**Provided material**

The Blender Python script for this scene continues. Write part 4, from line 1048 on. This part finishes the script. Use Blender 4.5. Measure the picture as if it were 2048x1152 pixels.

---

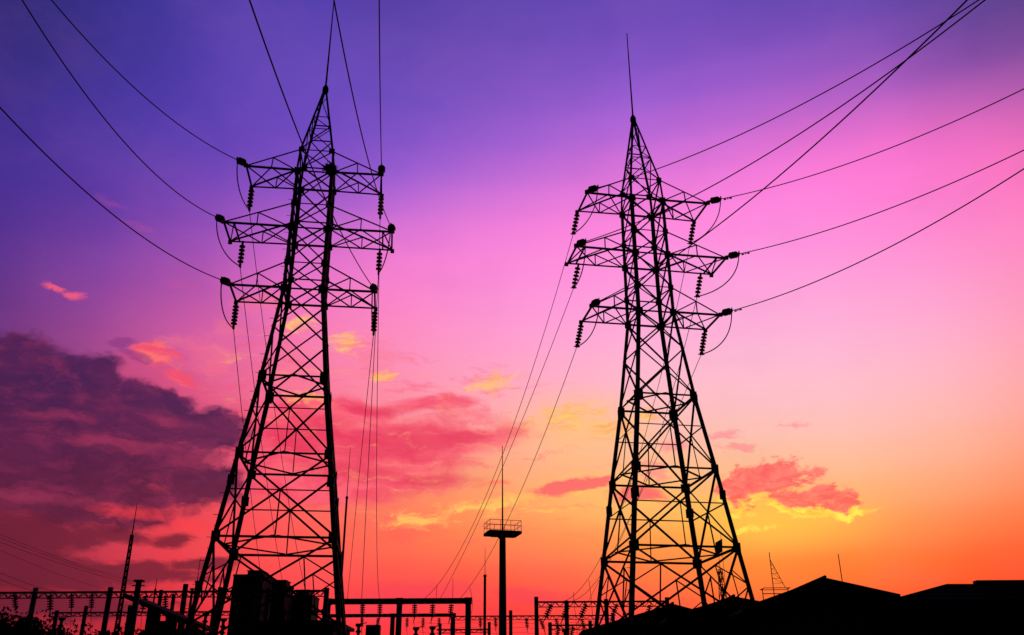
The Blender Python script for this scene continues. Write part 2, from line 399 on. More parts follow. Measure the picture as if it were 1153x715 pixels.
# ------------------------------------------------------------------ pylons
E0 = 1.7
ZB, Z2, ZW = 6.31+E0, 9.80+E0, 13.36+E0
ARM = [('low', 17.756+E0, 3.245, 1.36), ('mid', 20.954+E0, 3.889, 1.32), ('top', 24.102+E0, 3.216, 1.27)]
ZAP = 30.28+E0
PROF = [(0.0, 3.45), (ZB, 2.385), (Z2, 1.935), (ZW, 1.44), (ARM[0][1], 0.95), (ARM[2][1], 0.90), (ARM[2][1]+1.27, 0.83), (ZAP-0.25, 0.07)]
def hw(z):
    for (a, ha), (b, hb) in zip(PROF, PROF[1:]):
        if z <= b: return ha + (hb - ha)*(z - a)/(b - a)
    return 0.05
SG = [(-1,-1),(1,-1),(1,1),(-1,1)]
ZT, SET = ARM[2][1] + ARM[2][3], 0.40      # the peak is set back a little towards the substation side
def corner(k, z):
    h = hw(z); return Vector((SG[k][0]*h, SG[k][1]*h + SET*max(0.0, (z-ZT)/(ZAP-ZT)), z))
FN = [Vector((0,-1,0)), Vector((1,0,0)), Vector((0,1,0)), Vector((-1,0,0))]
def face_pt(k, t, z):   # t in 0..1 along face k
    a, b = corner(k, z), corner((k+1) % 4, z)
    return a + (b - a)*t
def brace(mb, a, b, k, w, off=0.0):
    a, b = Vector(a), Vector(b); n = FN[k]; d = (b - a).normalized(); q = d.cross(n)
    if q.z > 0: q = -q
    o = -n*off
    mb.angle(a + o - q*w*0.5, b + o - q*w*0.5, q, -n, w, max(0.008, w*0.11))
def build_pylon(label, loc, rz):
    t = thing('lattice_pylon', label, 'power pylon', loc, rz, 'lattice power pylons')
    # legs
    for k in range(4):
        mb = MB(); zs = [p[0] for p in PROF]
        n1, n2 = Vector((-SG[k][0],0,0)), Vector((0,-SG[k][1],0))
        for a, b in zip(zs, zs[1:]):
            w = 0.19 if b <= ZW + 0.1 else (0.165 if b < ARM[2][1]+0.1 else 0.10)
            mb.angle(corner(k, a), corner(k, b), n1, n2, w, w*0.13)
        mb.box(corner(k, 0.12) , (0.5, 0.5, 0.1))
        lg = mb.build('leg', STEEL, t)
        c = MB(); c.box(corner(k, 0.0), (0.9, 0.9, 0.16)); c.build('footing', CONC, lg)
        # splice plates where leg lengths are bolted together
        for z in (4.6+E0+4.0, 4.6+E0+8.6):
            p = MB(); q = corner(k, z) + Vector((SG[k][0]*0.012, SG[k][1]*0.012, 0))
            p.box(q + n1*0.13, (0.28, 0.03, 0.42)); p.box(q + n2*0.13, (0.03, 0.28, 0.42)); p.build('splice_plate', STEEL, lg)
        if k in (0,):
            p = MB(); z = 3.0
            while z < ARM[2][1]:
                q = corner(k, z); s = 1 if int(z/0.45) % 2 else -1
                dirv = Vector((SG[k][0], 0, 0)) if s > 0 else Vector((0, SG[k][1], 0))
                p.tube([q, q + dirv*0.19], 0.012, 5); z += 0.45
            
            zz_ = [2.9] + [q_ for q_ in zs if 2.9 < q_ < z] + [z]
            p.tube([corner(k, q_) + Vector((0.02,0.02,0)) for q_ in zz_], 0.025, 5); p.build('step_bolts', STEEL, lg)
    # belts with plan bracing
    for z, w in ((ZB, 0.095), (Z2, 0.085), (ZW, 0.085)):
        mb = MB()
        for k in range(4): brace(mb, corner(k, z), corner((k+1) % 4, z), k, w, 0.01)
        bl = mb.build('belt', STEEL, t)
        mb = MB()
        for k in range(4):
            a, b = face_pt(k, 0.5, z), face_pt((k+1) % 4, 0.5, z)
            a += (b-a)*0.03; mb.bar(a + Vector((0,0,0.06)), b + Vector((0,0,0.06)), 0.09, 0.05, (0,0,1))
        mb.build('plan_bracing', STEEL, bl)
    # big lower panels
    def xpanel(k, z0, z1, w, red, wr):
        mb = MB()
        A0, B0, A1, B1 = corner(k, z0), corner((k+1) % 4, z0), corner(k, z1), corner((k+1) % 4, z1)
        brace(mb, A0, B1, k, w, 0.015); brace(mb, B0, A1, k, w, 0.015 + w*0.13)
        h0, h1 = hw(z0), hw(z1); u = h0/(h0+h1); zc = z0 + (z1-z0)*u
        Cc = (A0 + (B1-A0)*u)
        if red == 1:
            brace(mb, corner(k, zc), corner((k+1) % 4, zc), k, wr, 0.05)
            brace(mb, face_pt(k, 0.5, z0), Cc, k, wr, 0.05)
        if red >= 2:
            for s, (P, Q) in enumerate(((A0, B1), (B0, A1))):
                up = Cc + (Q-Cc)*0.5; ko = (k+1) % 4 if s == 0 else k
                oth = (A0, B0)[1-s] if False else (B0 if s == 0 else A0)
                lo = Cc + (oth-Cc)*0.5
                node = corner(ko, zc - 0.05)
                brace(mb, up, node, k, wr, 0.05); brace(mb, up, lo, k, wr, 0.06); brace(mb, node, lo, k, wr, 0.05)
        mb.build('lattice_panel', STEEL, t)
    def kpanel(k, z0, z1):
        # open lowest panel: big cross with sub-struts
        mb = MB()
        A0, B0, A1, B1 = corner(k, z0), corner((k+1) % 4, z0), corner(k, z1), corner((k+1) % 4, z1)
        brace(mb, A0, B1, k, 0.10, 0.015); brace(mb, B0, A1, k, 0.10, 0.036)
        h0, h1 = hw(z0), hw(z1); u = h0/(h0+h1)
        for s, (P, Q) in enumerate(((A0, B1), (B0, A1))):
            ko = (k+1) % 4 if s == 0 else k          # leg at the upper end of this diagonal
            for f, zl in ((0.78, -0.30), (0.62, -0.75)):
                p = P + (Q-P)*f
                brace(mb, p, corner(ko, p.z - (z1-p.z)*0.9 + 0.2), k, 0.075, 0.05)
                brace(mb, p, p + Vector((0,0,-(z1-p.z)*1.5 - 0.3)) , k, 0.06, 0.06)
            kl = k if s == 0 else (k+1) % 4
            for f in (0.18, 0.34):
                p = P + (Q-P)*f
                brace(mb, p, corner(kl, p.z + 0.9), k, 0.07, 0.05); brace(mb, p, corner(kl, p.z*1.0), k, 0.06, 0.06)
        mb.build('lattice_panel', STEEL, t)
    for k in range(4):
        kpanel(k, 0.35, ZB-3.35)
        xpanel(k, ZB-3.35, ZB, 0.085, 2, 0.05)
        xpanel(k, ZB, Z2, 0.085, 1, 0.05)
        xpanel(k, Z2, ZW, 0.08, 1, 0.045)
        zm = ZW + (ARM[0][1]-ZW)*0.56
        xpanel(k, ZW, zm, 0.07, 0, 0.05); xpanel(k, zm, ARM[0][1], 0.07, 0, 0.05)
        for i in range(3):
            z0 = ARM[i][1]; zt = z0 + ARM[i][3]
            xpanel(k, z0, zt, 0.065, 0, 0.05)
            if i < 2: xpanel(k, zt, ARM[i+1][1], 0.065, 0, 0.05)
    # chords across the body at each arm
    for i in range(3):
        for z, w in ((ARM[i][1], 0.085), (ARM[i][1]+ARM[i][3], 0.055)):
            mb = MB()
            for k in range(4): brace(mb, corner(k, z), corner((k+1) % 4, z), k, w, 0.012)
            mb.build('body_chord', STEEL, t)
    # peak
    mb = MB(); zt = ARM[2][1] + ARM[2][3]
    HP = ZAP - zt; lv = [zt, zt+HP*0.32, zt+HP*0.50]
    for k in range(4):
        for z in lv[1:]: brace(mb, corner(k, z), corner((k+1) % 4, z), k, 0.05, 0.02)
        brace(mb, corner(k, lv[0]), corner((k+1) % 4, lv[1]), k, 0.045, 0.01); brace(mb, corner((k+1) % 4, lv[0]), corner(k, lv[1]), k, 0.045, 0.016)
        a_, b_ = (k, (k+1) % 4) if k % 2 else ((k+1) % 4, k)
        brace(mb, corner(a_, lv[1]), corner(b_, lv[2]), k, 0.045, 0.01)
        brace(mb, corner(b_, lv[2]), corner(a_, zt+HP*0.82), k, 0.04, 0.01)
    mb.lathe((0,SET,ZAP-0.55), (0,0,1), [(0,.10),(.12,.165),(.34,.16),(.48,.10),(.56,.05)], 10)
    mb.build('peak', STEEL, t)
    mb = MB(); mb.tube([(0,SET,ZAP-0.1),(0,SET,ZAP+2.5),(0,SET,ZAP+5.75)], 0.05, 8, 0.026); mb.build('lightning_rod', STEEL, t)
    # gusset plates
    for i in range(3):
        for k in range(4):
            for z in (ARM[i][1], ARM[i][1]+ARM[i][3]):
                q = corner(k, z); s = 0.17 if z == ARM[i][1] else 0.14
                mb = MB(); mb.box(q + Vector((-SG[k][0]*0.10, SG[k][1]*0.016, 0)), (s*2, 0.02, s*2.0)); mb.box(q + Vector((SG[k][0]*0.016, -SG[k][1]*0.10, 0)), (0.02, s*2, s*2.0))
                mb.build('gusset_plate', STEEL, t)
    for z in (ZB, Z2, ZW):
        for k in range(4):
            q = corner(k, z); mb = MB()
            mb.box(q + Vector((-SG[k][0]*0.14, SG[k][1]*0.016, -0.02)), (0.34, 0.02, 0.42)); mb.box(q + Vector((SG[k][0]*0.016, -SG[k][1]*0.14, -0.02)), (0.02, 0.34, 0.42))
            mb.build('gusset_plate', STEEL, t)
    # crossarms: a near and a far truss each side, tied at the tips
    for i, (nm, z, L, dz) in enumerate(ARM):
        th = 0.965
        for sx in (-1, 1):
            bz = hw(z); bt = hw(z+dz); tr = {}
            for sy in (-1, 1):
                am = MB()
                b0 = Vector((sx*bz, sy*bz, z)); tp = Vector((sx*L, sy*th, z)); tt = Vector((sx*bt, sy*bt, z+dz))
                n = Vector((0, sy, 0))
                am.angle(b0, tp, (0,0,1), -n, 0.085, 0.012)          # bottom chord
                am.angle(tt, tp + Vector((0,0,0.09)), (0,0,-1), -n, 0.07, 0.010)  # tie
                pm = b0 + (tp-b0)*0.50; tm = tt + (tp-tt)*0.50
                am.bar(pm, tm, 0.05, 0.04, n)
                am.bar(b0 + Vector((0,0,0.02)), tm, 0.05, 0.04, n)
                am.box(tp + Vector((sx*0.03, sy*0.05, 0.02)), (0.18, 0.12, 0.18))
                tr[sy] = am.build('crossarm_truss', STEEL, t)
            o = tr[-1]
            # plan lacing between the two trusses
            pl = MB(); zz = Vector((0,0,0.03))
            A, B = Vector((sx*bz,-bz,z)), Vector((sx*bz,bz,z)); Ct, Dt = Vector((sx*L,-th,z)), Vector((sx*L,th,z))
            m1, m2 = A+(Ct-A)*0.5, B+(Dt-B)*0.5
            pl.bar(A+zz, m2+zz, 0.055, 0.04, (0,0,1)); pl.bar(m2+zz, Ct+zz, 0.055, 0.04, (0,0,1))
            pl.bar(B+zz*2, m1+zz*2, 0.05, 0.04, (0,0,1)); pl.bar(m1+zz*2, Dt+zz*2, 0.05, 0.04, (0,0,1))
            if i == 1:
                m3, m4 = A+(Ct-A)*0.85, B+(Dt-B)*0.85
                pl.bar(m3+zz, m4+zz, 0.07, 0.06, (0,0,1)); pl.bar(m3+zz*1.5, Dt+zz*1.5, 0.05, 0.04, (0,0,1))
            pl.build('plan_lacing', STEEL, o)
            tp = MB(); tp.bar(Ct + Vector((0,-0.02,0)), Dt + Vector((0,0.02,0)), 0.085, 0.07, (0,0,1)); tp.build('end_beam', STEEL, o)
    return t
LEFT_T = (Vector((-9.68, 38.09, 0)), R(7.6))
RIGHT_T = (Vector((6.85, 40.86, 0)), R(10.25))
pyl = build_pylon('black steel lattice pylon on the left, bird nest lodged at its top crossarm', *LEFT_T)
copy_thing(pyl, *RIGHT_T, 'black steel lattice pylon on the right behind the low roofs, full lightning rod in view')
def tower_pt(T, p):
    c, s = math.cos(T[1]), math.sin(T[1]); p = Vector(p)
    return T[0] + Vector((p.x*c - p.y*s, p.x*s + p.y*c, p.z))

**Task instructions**
Extract every line that has the string "from" in it.

**The solution**
The Blender Python script for this scene continues. Write part 4, from line 1048 on. This part finishes the script. Use Blender 4.5. Measure the picture as if it were 2048x1152 pixels.
The Blender Python script for this scene continues. Write part 2, from line 399 on. More parts follow. Measure the picture as if it were 1153x715 pixels.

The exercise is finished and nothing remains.